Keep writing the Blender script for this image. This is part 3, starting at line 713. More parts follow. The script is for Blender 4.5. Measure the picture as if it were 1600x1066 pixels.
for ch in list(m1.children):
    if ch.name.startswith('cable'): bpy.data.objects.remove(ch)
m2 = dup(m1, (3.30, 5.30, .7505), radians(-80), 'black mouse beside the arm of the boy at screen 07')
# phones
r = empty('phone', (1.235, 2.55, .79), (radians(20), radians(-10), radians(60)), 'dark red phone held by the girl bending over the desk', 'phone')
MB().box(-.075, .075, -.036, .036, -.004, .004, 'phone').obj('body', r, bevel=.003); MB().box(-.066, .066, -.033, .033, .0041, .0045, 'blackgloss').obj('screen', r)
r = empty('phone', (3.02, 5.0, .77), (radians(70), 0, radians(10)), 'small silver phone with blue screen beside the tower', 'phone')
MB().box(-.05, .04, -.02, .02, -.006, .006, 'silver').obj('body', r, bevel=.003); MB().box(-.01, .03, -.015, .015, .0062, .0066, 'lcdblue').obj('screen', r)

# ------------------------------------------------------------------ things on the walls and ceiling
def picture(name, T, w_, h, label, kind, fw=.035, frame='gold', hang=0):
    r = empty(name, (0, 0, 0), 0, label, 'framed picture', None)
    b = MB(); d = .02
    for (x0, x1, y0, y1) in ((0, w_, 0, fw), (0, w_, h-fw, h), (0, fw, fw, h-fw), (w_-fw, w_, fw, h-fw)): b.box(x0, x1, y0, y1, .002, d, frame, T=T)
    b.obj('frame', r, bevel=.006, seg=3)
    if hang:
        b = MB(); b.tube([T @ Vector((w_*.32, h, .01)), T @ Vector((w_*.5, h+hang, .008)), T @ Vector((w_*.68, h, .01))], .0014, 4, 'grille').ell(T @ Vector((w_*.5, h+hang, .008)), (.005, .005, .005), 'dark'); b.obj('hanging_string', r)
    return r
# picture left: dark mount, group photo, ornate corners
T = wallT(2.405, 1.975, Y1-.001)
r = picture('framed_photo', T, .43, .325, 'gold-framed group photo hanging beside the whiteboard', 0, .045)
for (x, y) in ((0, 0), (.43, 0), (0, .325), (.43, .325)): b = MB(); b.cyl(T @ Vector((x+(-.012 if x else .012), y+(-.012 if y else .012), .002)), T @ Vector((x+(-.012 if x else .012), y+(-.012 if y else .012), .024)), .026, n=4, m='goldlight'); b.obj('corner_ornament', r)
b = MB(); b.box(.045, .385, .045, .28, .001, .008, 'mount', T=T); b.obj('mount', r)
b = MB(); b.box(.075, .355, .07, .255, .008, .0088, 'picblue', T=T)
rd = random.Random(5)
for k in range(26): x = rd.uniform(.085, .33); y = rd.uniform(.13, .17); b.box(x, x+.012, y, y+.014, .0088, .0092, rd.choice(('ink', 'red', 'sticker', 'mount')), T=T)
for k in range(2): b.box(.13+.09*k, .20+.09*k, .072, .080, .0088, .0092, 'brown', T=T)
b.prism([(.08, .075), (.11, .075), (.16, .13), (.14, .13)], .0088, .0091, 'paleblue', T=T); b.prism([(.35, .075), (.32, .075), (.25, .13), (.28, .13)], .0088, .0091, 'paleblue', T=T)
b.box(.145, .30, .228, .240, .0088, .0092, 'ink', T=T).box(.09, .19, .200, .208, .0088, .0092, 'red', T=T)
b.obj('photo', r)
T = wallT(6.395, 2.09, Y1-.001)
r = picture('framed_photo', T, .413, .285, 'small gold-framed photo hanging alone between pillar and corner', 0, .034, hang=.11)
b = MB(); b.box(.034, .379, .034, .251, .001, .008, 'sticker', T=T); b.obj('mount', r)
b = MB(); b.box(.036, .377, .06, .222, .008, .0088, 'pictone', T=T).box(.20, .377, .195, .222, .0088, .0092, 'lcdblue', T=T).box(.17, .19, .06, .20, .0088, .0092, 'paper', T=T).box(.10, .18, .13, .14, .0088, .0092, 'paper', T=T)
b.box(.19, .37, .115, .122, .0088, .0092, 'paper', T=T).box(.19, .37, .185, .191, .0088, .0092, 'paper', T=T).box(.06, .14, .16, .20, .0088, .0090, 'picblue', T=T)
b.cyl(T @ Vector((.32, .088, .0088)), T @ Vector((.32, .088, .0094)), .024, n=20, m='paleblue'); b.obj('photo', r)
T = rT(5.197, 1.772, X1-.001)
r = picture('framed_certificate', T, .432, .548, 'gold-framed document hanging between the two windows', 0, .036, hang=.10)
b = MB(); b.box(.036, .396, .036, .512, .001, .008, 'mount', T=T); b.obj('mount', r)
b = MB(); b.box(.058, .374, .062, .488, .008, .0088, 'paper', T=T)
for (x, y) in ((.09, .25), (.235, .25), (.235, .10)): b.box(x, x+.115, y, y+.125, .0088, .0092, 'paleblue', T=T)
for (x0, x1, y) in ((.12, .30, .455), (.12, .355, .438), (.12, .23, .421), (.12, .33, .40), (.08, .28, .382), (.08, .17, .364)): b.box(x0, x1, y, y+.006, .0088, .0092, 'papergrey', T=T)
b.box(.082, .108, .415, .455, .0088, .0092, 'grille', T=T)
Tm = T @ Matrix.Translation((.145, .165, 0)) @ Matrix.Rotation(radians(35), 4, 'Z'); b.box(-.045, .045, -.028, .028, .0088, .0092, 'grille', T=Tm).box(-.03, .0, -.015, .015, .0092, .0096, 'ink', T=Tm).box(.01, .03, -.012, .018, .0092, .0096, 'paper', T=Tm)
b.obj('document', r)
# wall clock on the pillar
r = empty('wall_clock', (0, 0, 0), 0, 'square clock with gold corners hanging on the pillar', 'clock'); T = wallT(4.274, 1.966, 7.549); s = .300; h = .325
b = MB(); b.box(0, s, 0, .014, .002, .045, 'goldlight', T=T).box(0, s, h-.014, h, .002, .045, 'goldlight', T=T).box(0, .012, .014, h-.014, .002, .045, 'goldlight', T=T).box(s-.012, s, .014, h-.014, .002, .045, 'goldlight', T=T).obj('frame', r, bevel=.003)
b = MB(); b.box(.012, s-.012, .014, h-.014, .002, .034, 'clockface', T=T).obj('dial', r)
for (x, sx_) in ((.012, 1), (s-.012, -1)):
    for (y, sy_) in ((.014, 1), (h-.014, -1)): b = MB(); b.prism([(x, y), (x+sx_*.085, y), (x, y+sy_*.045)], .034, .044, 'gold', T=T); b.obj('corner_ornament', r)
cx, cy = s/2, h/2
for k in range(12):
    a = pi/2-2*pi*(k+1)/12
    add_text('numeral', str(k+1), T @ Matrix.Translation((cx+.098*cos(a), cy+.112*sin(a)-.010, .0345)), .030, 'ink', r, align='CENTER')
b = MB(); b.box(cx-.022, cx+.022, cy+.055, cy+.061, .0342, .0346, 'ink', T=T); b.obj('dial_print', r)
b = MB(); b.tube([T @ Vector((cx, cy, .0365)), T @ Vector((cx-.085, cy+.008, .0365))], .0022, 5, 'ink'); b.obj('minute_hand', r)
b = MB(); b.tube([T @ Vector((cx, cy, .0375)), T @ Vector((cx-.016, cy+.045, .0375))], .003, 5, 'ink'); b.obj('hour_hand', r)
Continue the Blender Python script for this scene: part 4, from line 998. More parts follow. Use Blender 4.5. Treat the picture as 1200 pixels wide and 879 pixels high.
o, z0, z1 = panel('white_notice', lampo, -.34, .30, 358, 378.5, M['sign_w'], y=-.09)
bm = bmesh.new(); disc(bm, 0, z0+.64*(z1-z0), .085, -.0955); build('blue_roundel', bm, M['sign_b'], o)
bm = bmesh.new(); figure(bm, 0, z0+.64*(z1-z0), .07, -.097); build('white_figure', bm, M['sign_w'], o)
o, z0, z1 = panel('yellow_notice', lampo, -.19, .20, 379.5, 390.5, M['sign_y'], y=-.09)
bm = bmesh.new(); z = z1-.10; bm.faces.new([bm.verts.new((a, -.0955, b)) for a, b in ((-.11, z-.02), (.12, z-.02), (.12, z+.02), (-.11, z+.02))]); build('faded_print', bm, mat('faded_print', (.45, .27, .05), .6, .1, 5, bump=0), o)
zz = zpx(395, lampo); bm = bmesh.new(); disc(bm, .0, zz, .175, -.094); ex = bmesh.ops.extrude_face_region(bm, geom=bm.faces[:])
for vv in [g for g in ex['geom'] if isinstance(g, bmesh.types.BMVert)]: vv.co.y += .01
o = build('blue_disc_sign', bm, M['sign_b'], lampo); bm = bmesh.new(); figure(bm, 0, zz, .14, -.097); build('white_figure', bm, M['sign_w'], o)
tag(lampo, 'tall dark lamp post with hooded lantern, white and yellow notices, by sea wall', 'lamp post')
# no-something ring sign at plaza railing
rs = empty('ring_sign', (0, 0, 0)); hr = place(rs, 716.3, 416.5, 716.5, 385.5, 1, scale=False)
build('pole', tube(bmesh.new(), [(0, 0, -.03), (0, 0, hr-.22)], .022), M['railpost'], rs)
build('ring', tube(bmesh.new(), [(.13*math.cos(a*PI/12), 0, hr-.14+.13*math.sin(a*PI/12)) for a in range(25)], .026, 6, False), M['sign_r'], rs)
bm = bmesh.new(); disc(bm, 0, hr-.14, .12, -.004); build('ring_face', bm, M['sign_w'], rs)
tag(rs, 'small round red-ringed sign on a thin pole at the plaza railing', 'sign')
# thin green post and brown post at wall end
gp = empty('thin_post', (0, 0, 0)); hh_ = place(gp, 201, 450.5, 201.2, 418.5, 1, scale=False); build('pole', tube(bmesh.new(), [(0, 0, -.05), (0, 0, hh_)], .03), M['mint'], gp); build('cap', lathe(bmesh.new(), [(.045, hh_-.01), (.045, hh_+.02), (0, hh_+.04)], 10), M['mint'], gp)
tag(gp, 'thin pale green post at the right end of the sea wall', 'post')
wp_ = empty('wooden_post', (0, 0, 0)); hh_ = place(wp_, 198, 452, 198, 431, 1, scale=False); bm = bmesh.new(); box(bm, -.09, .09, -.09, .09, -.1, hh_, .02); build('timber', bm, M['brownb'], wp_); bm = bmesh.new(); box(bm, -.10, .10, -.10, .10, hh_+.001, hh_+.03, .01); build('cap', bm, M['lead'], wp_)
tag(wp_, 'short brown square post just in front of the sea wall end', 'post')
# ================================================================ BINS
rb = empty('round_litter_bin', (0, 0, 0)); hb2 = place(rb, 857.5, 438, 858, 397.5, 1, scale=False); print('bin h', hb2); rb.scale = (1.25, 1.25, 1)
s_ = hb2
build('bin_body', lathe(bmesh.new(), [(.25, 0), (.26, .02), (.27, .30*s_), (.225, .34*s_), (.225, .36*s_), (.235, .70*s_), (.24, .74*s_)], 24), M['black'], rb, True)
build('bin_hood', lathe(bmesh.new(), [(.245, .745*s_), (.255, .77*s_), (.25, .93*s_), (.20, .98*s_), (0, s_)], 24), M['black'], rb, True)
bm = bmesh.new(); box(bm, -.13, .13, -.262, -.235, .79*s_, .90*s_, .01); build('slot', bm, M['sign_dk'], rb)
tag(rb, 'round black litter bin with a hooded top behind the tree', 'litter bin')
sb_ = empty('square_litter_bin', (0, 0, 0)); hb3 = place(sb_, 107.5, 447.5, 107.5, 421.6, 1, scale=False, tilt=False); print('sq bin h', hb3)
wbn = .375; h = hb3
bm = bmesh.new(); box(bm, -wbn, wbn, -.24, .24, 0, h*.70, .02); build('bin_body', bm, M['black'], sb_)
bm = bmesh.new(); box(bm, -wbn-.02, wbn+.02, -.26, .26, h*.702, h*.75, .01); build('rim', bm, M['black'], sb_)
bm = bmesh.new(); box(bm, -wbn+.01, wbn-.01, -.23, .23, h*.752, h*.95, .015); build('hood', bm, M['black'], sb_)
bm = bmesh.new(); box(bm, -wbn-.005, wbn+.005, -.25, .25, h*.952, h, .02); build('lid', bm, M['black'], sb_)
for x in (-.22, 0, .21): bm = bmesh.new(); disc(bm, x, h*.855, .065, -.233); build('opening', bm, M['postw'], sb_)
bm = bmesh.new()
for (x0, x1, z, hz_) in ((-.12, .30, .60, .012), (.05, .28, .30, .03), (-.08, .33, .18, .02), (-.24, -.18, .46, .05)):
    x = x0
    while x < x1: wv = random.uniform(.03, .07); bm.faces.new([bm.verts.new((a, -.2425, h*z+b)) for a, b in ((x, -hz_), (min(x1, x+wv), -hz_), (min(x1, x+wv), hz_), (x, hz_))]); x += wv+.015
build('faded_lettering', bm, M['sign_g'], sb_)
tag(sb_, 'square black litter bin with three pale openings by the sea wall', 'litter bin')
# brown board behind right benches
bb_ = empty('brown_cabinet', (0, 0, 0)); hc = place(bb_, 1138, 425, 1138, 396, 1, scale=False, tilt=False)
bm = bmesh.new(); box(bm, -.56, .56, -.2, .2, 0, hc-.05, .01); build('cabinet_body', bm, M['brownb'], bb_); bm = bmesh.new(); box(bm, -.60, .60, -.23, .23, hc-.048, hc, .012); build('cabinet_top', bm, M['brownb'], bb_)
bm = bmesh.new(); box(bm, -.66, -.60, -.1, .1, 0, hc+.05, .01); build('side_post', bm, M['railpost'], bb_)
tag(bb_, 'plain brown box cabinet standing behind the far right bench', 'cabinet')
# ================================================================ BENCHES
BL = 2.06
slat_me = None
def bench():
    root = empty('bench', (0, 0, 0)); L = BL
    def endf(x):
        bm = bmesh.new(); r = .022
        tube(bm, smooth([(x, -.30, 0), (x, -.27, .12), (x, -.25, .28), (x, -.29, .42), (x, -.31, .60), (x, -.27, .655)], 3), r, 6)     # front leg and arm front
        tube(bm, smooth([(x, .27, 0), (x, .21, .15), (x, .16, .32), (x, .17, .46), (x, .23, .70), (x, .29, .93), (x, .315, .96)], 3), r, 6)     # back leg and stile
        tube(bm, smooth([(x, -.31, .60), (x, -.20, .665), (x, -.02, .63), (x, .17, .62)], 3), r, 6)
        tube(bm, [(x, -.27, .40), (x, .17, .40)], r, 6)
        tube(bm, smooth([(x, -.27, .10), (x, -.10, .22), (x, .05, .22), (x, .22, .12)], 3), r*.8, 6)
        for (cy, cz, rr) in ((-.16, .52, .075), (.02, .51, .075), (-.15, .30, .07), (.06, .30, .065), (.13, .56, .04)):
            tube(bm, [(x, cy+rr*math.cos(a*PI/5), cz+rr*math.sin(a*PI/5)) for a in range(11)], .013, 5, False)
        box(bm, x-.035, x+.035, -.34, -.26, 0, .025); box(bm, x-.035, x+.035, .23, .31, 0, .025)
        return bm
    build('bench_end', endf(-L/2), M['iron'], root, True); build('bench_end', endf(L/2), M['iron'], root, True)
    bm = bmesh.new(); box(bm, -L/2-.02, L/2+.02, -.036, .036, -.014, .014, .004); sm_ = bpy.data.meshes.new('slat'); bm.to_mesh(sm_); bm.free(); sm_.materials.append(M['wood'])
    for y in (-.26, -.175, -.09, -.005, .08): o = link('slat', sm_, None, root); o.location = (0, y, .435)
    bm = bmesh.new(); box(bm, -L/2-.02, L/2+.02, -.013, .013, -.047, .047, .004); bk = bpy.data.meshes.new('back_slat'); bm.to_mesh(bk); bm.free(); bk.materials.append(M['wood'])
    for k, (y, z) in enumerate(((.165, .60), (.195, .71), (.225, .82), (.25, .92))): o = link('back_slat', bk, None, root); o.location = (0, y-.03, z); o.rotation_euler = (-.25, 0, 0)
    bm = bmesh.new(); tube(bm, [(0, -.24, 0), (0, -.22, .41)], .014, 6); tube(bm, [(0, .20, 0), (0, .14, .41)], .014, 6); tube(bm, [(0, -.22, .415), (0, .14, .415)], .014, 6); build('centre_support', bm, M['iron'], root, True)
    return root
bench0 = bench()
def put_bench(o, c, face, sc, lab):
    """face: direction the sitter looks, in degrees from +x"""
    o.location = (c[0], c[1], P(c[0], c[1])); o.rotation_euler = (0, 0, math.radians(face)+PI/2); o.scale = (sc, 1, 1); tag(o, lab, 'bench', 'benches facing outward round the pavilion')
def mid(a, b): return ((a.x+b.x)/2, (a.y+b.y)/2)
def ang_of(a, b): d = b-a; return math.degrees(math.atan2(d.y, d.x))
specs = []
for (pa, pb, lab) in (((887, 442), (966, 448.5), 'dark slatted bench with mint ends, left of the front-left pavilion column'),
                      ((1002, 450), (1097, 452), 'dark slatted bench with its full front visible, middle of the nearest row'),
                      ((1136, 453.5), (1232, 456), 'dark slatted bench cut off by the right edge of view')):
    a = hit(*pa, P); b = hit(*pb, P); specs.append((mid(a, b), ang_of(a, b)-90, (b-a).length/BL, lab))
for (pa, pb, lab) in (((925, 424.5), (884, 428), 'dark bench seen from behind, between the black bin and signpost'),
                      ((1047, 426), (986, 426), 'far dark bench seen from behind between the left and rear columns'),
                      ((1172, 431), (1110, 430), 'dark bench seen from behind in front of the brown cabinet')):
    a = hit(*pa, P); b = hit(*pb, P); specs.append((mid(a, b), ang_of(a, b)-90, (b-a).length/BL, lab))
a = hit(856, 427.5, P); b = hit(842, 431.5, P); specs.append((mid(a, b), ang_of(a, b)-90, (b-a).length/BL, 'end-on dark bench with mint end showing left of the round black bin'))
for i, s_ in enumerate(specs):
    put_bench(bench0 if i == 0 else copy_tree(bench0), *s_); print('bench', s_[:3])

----

- _Goal_
Repeat exactly, please, each line from the beginning of the data through the line with "-.015, .015, .0062, .0066, 'lcdblue').obj('screen', r)" in it, and only those lines.

- _Task response_
Keep writing the Blender script for this image. This is part 3, starting at line 713. More parts follow. The script is for Blender 4.5. Measure the picture as if it were 1600x1066 pixels.
for ch in list(m1.children):
    if ch.name.startswith('cable'): bpy.data.objects.remove(ch)
m2 = dup(m1, (3.30, 5.30, .7505), radians(-80), 'black mouse beside the arm of the boy at screen 07')
# phones
r = empty('phone', (1.235, 2.55, .79), (radians(20), radians(-10), radians(60)), 'dark red phone held by the girl bending over the desk', 'phone')
MB().box(-.075, .075, -.036, .036, -.004, .004, 'phone').obj('body', r, bevel=.003); MB().box(-.066, .066, -.033, .033, .0041, .0045, 'blackgloss').obj('screen', r)
r = empty('phone', (3.02, 5.0, .77), (radians(70), 0, radians(10)), 'small silver phone with blue screen beside the tower', 'phone')
MB().box(-.05, .04, -.02, .02, -.006, .006, 'silver').obj('body', r, bevel=.003); MB().box(-.01, .03, -.015, .015, .0062, .0066, 'lcdblue').obj('screen', r)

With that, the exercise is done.